Et la France fait figure d’exception par rapport à ses voisins:  selon un rapport sénatorial de février 2012, la proportion d’élus en situation de cumul ne dépasse pas 20% dans la plupart des pays européens, en France, 84% des députés et 72% des sénateurs exerçaient au moins un autre mandat électif…

A chaque fois, ce sont les mêmes motivations qui guident l’absence de cumul (qu’il soit imposé ou aussi souvent choisi): respecter l’égalité des citoyens dans l’accès aux charges publiques, prévenir les pressions sur les électeurs, garantir la sincérité des élections et assurer tant la bonne administration des collectivités publiques que l’impartialité des titulaires de mandats.

En effet, la notoriété d’un parlementaire constitue une entorse à une juste compétition entre candidats à l’exercice d’un mandat local, c’est pourquoi l’argument de « la liberté de nos concitoyens » de voter pour le candidat de leur choix ne tient pas : les candidats qui se présentent à eux ne sont pas sur un pied d’égalité. Au-delà, les conditions de travail ne sont bien évidemment pas similaires entre un parlementaire n’ayant en moyenne que deux ou trois collaborateurs, et un parlementaire à la tête d’un exécutif local avec toute une équipe pour l’épauler. Le cumul peut, de surcroit, conduire parfois à des conflits d’intérêts. Mais le problème essentiel du cumul est le manque de temps consacré au travail parlementaire, avec un impact évident sur la qualité de celui-ci. Dire que ceux qui souhaitent le non-cumul n’ont qu’à se l’appliquer sans l’imposer aux autres est hypocrite : où est la justification au fait que les parlementaires ne soient pas investis à niveau égal dans leur mandat ?

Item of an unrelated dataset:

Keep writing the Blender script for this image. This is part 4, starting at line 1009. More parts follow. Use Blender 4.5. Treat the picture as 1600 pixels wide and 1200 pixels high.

Par ailleurs, l’argument principal pour le cumul des mandats est la proximité territoriale. Les sénateurs, représentants des territoires, auraient besoin de cumuler avec une fonction exécutive locale pour pouvoir représenter correctement ces territoires. Est-ce à dire que les sénateurs non cumulards sont coupés de leurs électeurs ? Telle n’est pas mon expérience de « simple » sénatrice. Rappelons, car on l’ « oublie » souvent, que le projet de loi n’empêche pas les parlementaires de détenir un mandat d’élu local (membre de conseil régional ou général, conseiller de Paris, conseiller municipal). Qui plus est, les sénateurs disposent d’une permanence parlementaire dans leur circonscription, et n’ont pas besoin d’être maire pour y rencontrer leurs concitoyens!

Enfin, je ne résiste pas à la tentation de préciser que le Sénat a voté, très heureusement, et  sans sourciller l’amendement interdisant le cumul entre les fonctions de conseiller consulaire (qui représentent les Français de l’étranger) et de parlementaire… encore une fois, les Français établis hors de France ne mériteraient-ils donc pas le même traitement que leurs concitoyens demeurant en France?

Le non-cumul ne menace pas la spécificité du Sénat en tant que chambre des territoires : il garantit au contraire son efficacité et par là même son utilité, justifiant ainsi le bicamérisme qu’on lui reproche de mettre en danger.